A military hotline between the United States and the PRC is welcomed in Taiwan. Taipei sees the current upgraded military exchanges between China and the United States as operations of “security management” rather than a whole-hearted security cooperation. Without doubt, the U.S.-PRC military hotline could serve as a channel to defuse any tensions in the Taiwan Strait and it is not logical to exclude its applicability to Taiwan and China. Yet for many years, China has been intentionally lukewarm to Taipei’s proposal of confidence-building measures (CBMs). From 1991-1995, directors of offices of Jiang Zemin and Lee Teng-hui had secretly met several times for building smooth cross-Strait relations leading to the Koo-Wang Talks in Singapore [5]. The creation of a secret channel indicated that there were precedents in the Taiwan Strait for a hotline that can foster a more predictable and less suspicious relationship to calm the cross-Strait tides.

Notes

1. Chief of Naval Operations Admiral Michael Mullen replaced Peter Pace as Chairman of the Joint Chiefs of Staff in October 2007.

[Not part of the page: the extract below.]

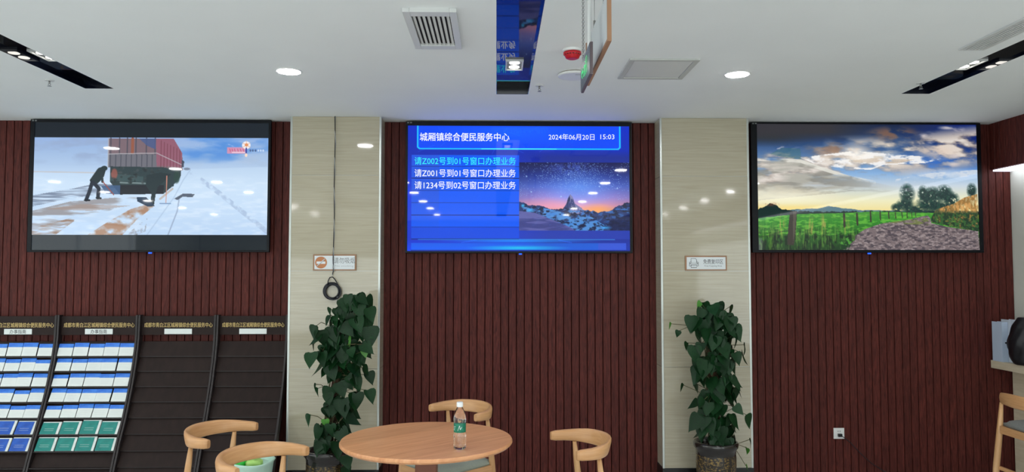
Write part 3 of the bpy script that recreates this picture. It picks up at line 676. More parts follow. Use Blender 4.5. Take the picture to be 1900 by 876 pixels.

2. Goh Sui Noi, Straits Times, June 7, 2007; Hu Xuan, China Daily (Beijing),

June 5, 2007

3. See also Shirley Kan, US-China Military Contacts: Issues for Congress, updated August 20, 2007

4. Shih Hsiu-chuan, Taipei Times, June 16, 2007, p, 1.

5. “The Koo-Wang Meeting and Cross-Strait Relations,” Mainland Affairs Council, Taiwan, October 6, 1998.